Underexposed Environments

What should seem obvious is the dark nature of horror films, as in, the majority of memorable horror films and scenes takes place in a house or outside during the nighttime. The absence of light immediately casts a feeling of unsureness and unease upon your senses. Take this scene from John Carpenter’s Halloween, the chase, the dread, the impending doom is only added by the fact that its in the dark.

Come time to shoot, prepare ahead of time for minimal lighting. This may seem awkward and wrong at first but the more shadows and mystery, the better. Though films have been just as effective shot in the daytime, the unknown nature of darkness will always register with the brain as the unknown.

The Power of Sound

Soundtracks might just be the most important part of horror films. A striking soundtrack will stick with viewers long after they’ve left the theatre. Even if its sparse and simple, a dreadful music cue will do wonders for your work as well as sticking with the audience. One of the more memorable soundtracks in recent memory was last years, It Follows by Disasterpeace. The score is an excellent example of how music can fit the story and go hand-in-hand creating a flawlessly effective experience for us, the viewer.

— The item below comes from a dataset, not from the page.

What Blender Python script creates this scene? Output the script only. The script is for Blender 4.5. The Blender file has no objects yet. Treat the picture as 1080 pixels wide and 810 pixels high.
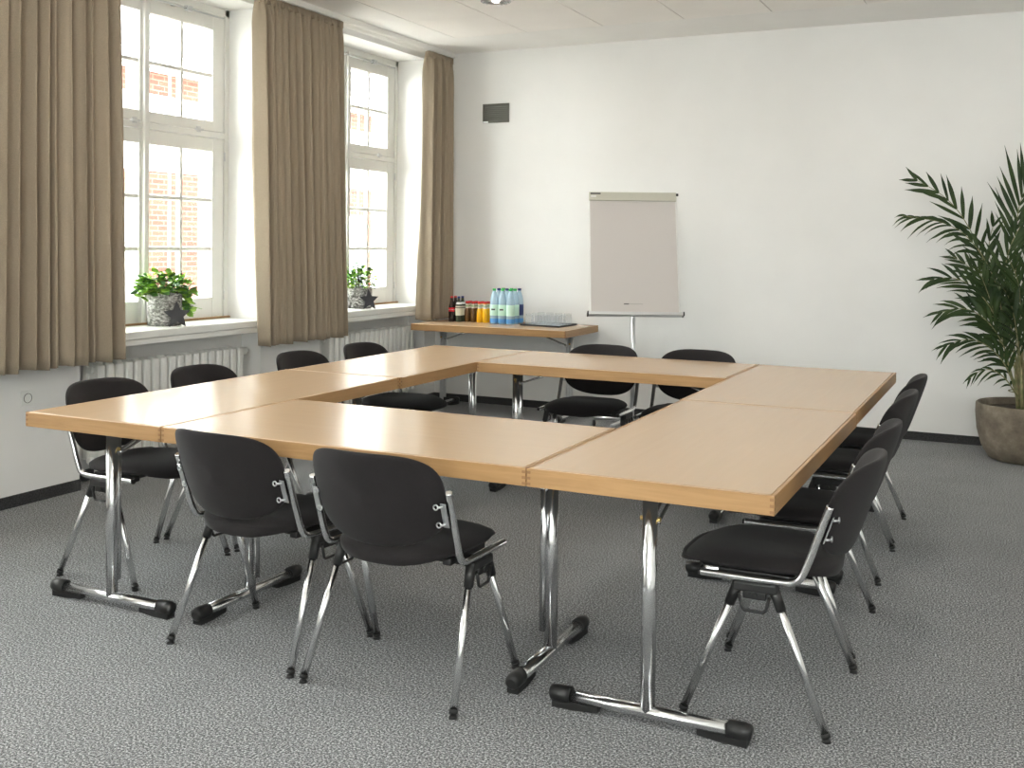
import bpy, bmesh, math, random
from mathutils import Vector, Matrix
random.seed(7)
S = bpy.context.scene
COL = S.collection
PI = math.pi
V = Vector

# ------------------------------------------------------------------ mesh builder
class MB:
    def __init__(s):
        s.v = []; s.f = []; s.sm = []; s.mi = []
    def add(s, vs, fs, smooth=True, mi=0):
        n = len(s.v)
        s.v += [tuple(p) for p in vs]
        for f in fs:
            s.f.append([i + n for i in f]); s.sm.append(smooth); s.mi.append(mi)
        return s
    def box(s, a, b, bev=0.0, mi=0, rot=None, seg=2):
        bm = bmesh.new()
        bmesh.ops.create_cube(bm, size=1)
        c = [(a[i] + b[i]) / 2 for i in range(3)]; d = [abs(b[i] - a[i]) for i in range(3)]
        for v in bm.verts:
            v.co = V((v.co.x * d[0], v.co.y * d[1], v.co.z * d[2]))
        if bev > 0:
            bmesh.ops.bevel(bm, geom=list(bm.edges), offset=min(bev, min(d) * .45), segments=seg, affect='EDGES', profile=.5)
        for v in bm.verts:
            if rot is not None: v.co = rot @ v.co
            v.co += V(c)
        bm.verts.index_update()
        big = sorted((f.calc_area() for f in bm.faces), reverse=True)[5] * .999
        n0 = len(s.v); s.v += [tuple(v.co) for v in bm.verts]
        for f in bm.faces:
            s.f.append([v.index + n0 for v in f.verts]); s.sm.append(bev > 0 and f.calc_area() < big); s.mi.append(mi)
        bm.free(); return s
    def tube(s, pts, r, n=12, caps=True, mi=0, flat=(1, 1)):
        pts = [V(p) for p in pts]; m = len(pts)
        rs = r if isinstance(r, (list, tuple)) else [r] * m
        t0 = (pts[1] - pts[0]).normalized()
        ref = V((0, 0, 1)) if abs(t0.z) < .9 else V((1, 0, 0))
        u = t0.cross(ref).normalized()
        vs = []
        for i, p in enumerate(pts):
            if i == 0: t = t0
            elif i == m - 1: t = (pts[-1] - pts[-2]).normalized()
            else: t = ((pts[i + 1] - p).normalized() + (p - pts[i - 1]).normalized()).normalized()
            u = (u - t * u.dot(t)).normalized(); w = t.cross(u)
            for k in range(n):
                a = 2 * PI * k / n
                vs.append(p + (u * math.cos(a) * flat[0] + w * math.sin(a) * flat[1]) * rs[i])
        fs = []
        for i in range(m - 1):
            for k in range(n):
                k2 = (k + 1) % n
                fs.append([i * n + k, i * n + k2, (i + 1) * n + k2, (i + 1) * n + k])
        s.add(vs, fs, True, mi)
        if caps:
            b = len(s.v) - m * n
            s.f.append([b + k for k in range(n)][::-1]); s.sm.append(False); s.mi.append(mi)
            s.f.append([b + (m - 1) * n + k for k in range(n)]); s.sm.append(False); s.mi.append(mi)
        return s
    def lathe(s, prof, c=(0, 0, 0), n=24, mi=0, ax=2):
        vs = []; m = len(prof)
        for (r, z) in prof:
            for k in range(n):
                a = 2 * PI * k / n
                p = [r * math.cos(a), r * math.sin(a), z]
                if ax == 0: p = [p[2], p[0], p[1]]
                if ax == 1: p = [p[0], p[2], p[1]]
                vs.append((c[0] + p[0], c[1] + p[1], c[2] + p[2]))
        fs = []
        for i in range(m - 1):
            for k in range(n):
                k2 = (k + 1) % n
                fs.append([i * n + k, i * n + k2, (i + 1) * n + k2, (i + 1) * n + k])
        return s.add(vs, fs, True, mi)
    def prism(s, poly, z0, z1, M=None, mi=0):
        n = len(poly)
        vs = [V((p[0], p[1], z0)) for p in poly] + [V((p[0], p[1], z1)) for p in poly]
        if M is not None: vs = [M @ v for v in vs]
        fs = [list(range(n))[::-1], list(range(n, 2 * n))] + [[i, (i + 1) % n, n + (i + 1) % n, n + i] for i in range(n)]
        return s.add(vs, fs, False, mi)

def smoothed(pts, it=2):
    pts = [V(p) for p in pts]
    for _ in range(it):
        q = [pts[0]]
        for a, b in zip(pts, pts[1:]):
            q += [a * .75 + b * .25, a * .25 + b * .75]
        q.append(pts[-1]); pts = q
    return pts

def mesh_obj(name, mb, mats, parent=None, loc=None, recalc=True):
    me = bpy.data.meshes.new(name)
    me.from_pydata([tuple(v) for v in mb.v], [], mb.f)
    me.polygons.foreach_set('use_smooth', mb.sm)
    me.polygons.foreach_set('material_index', mb.mi)
    for m in (mats if isinstance(mats, (list, tuple)) else [mats]): me.materials.append(m)
    if recalc:
        bm = bmesh.new(); bm.from_mesh(me)
        bmesh.ops.recalc_face_normals(bm, faces=bm.faces); bm.to_mesh(me); bm.free()
    me.update()
    o = bpy.data.objects.new(name, me); COL.objects.link(o)
    if parent is not None: o.parent = parent
    if loc is not None: o.location = loc
    return o

def tag(o, label, cat, group=None, kind=None):
    if label: o['label'] = label
    if cat: o['category'] = cat
    if group: o['group'] = group
    if kind: o['kind'] = kind
    return o
def thing(name, label, cat, loc=(0, 0, 0), rz=0, group=None):
    o = bpy.data.objects.new(name, None); COL.objects.link(o)
    o.empty_display_size = .1; o.location = loc; o.rotation_euler = (0, 0, rz)
    return tag(o, label, cat, group)
def struct(name, mb=None, mats=None, loc=(0, 0, 0)):
    if mb is None:
        o = bpy.data.objects.new(name, None); COL.objects.link(o); o.location = loc
    else:
        o = mesh_obj(name, mb, mats)
    o['kind'] = 'structure'; return o
def dup(root, loc, rz, label, group=None, parent=None):
    def cp(o, par):
        c = o.copy(); COL.objects.link(c)
        if par is not None: c.parent = par
        for ch in list(o.children): cp(ch, c)
        return c
    r = cp(root, parent); r.location = loc; r.rotation_euler = (0, 0, rz)
    if label: r['label'] = label
    if group: r['group'] = group
    return r

# ------------------------------------------------------------------ materials
def mat(name, col, rough=.5, metal=0, **kw):
    m = bpy.data.materials.new(name); m.use_nodes = True
    b = m.node_tree.nodes['Principled BSDF']
    b.inputs['Base Color'].default_value = (*col, 1); b.inputs['Roughness'].default_value = rough
    b.inputs['Metallic'].default_value = metal
    for k, v in kw.items(): b.inputs[k.replace('_', ' ')].default_value = v
    return m
def nt(m):
    t = m.node_tree; return t, t.nodes, t.links, t.nodes['Principled BSDF']
def coords(t, scale=(1, 1, 1), rot=(0, 0, 0), out='Object'):
    tc = t.nodes.new('ShaderNodeTexCoord'); mp = t.nodes.new('ShaderNodeMapping')
    mp.inputs['Scale'].default_value = scale; mp.inputs['Rotation'].default_value = rot
    t.links.new(tc.outputs[out], mp.inputs['Vector']); return mp.outputs['Vector']
def noise(t, vec, scale, detail=2, rough=.5, dist=0):
    n = t.nodes.new('ShaderNodeTexNoise')
    n.inputs['Scale'].default_value = scale; n.inputs['Detail'].default_value = detail
    n.inputs['Roughness'].default_value = rough; n.inputs['Distortion'].default_value = dist
    t.links.new(vec, n.inputs['Vector']); return n.outputs['Fac']
def ramp(t, fac, stops):
    r = t.nodes.new('ShaderNodeValToRGB'); e = r.color_ramp.elements
    while len(e) < len(stops): e.new(.5)
    for el, (p, c) in zip(e, stops):
        el.position = p; el.color = (*c, 1)
    t.links.new(fac, r.inputs['Fac']); return r.outputs['Color']
def bump(t, b, h, strength, dist=.002):
    n = t.nodes.new('ShaderNodeBump'); n.inputs['Strength'].default_value = strength
    n.inputs['Distance'].default_value = dist
    t.links.new(h, n.inputs['Height']); t.links.new(n.outputs['Normal'], b.inputs['Normal'])

def wall_mat(name, col):
    m = mat(name, col, .9); t, n, l, b = nt(m); v = coords(t)
    f = noise(t, v, 2.5, 4); c = ramp(t, f, [(.3, tuple(x * .975 for x in col)), (.7, tuple(min(1, x * 1.015) for x in col))])
    l.new(c, b.inputs['Base Color']); bump(t, b, noise(t, v, 90, 4), .12, .003); return m
M_wall = wall_mat('wall_paint', (.80, .795, .78))
M_ceil = wall_mat('ceiling_paint', (.85, .835, .81))
M_tile = wall_mat('ceiling_tile_paint', (.87, .84, .805))
M_gap = mat('dark_grey_backing', (.22, .21, .19), .9)  # dark grey behind the ceiling seams and under the tabletops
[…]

On top of a memorable soundtrack, including specific sounds that add suspense is a big plus. Ticks, creaks, groans, and growls are a handful of sound effects to consider when adding tense elements to the project. As for finding useable SFX, try PremiumBeats ginormous library. A perfect use of sound effect can make your audience squirm and trigger reactions they’ve never felt, expanding their imagination and immersing them completely.

There Are No Rules

One of the most liberating aspects of horror filmmaking is the lack of rules. There’s no set way or clear rulebook to follow in order to make a good horror movie. Tell the story you want to tell and if its scary, people will respond. If you’re packing up your gear and hitting the road with your closest friends to make a horror film, one of the most cost effective ways to study up on how to make one, is by simply watching horror movies. Start with the classics like The Mummy, Frankenstein, Dracula, move through the 80’s slasher era and stay up to date with the wicked resurgence in horror that has been taking place over the last few years.